Pour Bonaparte, un sérieux examen prouvera que (bien loin que son succès fût un miracle), le miracle eût été qu’avec de telles circonstances il ne réussît pas.

Le gouvernement qui venait après le grand effort de 93 était perdu par la seule lassitude d’un tel effort (Voy. Hamel). Perdu financièrement par les milliards de faux assignats que fabriquèrent les Anglais, perdu militairement par la nécessité où il fut de réformer en un an trois cent mille soldats, dix-sept mille officiers. Il était facile à prévoir que ces gens licenciés regarderaient vers un chef et le suivraient. Ils ne voulurent pas un des leurs, mais plutôt un étranger, que le maladroit Barras et le crédule Carnot élevèrent à l’envi, et qui, avec l’armée merveilleuse de la Révolution, eut de très rapides succès.

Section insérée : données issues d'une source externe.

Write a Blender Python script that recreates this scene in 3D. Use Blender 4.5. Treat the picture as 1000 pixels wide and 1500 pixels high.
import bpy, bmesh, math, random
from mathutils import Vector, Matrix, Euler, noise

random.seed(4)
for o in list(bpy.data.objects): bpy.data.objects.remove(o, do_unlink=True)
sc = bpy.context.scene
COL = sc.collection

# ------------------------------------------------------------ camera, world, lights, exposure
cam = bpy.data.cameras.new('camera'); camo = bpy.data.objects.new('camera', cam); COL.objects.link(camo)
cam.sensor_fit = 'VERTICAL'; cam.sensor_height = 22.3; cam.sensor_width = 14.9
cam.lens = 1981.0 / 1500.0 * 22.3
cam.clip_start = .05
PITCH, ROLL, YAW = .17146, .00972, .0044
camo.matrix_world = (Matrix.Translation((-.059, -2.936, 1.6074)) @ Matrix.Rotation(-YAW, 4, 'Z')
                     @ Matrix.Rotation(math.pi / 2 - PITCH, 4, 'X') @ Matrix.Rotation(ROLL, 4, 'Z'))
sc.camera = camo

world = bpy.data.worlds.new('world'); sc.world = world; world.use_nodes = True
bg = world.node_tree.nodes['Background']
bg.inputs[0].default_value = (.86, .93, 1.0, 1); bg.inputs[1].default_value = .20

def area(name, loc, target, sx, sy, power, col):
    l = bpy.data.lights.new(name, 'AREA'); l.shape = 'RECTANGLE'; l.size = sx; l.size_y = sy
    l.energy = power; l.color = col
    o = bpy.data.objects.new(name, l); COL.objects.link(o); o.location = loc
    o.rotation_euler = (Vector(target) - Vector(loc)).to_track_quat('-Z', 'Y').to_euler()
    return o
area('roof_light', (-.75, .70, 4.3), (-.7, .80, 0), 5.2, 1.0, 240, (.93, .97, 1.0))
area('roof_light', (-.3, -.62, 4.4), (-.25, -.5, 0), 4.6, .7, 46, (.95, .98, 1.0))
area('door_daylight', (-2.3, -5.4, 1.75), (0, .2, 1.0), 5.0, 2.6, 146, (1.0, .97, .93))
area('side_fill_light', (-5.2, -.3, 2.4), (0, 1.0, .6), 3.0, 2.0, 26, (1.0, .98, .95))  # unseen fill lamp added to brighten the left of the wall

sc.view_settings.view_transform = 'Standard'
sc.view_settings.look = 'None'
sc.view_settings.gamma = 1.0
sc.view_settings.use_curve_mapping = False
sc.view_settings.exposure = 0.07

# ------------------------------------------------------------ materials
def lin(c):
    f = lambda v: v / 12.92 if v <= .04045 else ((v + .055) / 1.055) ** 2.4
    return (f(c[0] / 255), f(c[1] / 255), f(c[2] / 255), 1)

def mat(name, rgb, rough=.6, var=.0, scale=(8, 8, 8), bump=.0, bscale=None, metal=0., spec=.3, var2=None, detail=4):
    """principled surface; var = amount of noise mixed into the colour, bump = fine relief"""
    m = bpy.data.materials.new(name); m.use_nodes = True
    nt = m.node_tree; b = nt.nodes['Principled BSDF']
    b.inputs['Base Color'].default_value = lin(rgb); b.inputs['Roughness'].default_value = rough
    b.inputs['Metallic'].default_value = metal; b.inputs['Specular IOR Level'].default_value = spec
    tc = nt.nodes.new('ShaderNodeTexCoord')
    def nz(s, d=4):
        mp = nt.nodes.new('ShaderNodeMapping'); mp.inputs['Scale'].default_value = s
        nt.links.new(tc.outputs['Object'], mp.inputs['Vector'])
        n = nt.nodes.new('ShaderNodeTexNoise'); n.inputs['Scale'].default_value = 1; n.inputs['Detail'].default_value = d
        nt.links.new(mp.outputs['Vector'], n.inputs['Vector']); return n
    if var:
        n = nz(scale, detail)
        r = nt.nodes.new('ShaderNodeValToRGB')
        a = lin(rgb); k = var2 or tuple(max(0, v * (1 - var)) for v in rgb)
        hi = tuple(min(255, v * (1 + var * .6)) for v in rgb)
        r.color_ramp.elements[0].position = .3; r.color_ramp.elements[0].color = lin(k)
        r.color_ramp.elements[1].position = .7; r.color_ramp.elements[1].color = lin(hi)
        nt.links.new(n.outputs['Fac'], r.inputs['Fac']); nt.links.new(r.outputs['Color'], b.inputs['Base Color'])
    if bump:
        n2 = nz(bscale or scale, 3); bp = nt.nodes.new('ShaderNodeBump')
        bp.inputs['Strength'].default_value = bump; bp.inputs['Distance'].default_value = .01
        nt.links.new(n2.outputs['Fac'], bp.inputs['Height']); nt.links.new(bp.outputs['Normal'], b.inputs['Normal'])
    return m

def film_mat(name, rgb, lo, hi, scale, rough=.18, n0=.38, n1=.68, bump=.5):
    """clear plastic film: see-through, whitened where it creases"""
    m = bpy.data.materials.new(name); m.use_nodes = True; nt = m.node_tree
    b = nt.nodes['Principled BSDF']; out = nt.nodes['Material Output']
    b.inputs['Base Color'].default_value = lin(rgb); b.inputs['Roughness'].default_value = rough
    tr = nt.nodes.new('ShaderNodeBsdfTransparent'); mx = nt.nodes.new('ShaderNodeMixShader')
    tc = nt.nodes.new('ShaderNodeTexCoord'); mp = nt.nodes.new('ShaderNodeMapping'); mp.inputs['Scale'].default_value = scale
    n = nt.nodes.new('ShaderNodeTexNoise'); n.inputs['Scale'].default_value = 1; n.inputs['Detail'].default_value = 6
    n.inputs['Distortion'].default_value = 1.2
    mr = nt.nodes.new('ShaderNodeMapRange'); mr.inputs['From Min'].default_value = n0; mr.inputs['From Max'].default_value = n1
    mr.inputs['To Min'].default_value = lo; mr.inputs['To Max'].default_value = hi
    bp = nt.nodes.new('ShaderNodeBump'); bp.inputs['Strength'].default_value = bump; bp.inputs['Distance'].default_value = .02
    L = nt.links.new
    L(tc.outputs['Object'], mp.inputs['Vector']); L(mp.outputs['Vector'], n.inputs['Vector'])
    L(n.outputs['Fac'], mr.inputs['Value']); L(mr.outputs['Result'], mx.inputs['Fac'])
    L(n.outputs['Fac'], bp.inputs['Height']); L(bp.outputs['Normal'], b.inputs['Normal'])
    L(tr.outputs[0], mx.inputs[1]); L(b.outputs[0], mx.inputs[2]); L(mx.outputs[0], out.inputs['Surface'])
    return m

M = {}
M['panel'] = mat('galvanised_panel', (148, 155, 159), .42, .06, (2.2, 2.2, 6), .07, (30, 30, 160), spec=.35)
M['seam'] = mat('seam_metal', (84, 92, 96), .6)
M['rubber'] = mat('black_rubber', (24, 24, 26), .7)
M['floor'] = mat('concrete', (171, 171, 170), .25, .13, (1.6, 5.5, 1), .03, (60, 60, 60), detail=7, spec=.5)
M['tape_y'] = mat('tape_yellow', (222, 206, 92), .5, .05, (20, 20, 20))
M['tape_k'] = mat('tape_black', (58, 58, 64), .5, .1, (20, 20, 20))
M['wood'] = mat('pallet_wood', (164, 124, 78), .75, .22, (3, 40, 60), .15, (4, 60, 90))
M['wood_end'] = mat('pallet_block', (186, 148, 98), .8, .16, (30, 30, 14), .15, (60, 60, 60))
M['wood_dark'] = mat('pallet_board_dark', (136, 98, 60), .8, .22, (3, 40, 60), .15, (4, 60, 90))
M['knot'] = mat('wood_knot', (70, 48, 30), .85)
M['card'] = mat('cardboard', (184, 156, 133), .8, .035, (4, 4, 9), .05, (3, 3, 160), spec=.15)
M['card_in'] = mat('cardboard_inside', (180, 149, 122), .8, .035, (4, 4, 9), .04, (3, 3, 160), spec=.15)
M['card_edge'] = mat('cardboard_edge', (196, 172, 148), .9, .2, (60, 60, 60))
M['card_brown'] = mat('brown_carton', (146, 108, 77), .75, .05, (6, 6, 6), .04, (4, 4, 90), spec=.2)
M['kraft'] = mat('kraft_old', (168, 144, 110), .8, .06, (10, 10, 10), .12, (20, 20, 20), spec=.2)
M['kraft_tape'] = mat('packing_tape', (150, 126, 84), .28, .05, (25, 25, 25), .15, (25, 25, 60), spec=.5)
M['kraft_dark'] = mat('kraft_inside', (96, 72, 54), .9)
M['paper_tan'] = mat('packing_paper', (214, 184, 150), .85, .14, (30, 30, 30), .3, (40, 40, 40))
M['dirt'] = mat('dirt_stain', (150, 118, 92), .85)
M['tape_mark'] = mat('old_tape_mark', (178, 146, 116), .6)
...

Une étrange coïncidence, mais facile à concevoir, c’est qu’indépendamment de l’armée, il vit la nation venir à lui. Pourquoi ?

La France ayant eu la magnanime imprudence de laisser rentrer les émigrés, un débat interminable s’élevait entre l’émigré de retour et l’acquéreur de biens nationaux, entre l’ancien et le nouveau propriétaire. Comment juger un tel procès ? On crut que tout Français y était trop intéressé. On se fia à cet Italien qui donnait des espérances à tout le monde.